Tradicional clube pernambucano, o Central enviou os aspirantes, com maioria de juniores e uns poucos profissionais.
A preparação começou de manhã, no estádio Padre Alfredo Damas, ex-vigário da aldeia tido como amigo dos índios.
O "estádio" não tem grama nenhuma nem arquibancada. Os torcedores ficam de pé, sentam na terra ou em cadeiras que trazem.
Antes do almoço, alguns jogadores se dedicam à limpeza do local e à marcação da cancha com cal.
Os que não estão na limpeza passam de casa em casa, vendendo os ingressos, a R$ 1. O Central cobrou R$ 600 de cota, e será difícil alcançar essa arrecadação.
O time de Caruaru chega, almoça e vai descansar na igreja. Antes da preleção, recebe uma ordem do treinador: não olhar para as índias, evitando mal-entendidos.
O programa vespertino de domingo atrai a tribo fanática por futebol -pelo menos mil pessoas, quase 25% da população fulniô, vão ao campo.
Também há brancos em Águas Belas. "Não adianta discutir: futebol bom aqui é só o dos índios", diz um deles.
O público garante o pagamento da cota, apesar de muitos fulniôs, sem dinheiro, entrarem de graça, e outros entrarem por locais do estádio onde não existe muro.
Na preliminar, a equipe reserva do Juventude goleia.
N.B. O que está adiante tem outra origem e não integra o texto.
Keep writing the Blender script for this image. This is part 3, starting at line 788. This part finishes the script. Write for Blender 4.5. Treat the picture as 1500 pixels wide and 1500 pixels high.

Depois, dois jogadores tiram a camisa, a enrolam na mão e viram bandeirinhas da partida principal.
O jogo começa, e os torcedores fulniôs ficam a pouco mais de um metro do goleiro visitante, mas nunca lhe dizem palavrão, só provocações quase pueris para os padrões nacionais.
O início é desastroso para a tribo: o Central faz 2 a 0. O Juventude ataca muito, parece ter nascido para isso, mas a defesa é frágil. Os fulniôs dominam, mas não marcam.
No intervalo, enquanto Bezerra conversa com sua equipe, o técnico do Juventude, Iramilton, bate papo com amigos e é imitado pelo time. Cada jogador conversa com outros fulniôs, em rodinhas, trocando impressões sobre a partida.
No Juventude, como em todos os times da aldeia, branco não tem lugar -só os índios jogam.
No segundo tempo, o atacante Boió, da equipe da casa, dribla, passa, desequilibra e é caçado em campo. Quando dribla demais, e ele é bom nisso, a torcida se irrita.
Aos 29min, o Juventude diminui e, apesar de vento forte contrário, encurrala o Central.
Aos 60min do segundo tempo, o árbitro termina a partida e torcedores aplaudem, apesar da derrota por 2 a 1. Alguns atletas fumam xanduca (o cachimbo tradicional da tribo), outros bebem cachaça.
O cacique convida o time do Central a ir a sua casa. Não há motivos para recusa: em toda a partida, os fulniôs não deram pontapé nem carrinho. Parecem ignorar as chamadas "jogadas duras".
O pajé, exigente, sai insatisfeito, reclamando do técnico: "É ele quem escala, mas se não gosto posso mudar, porque o time é domínio meu."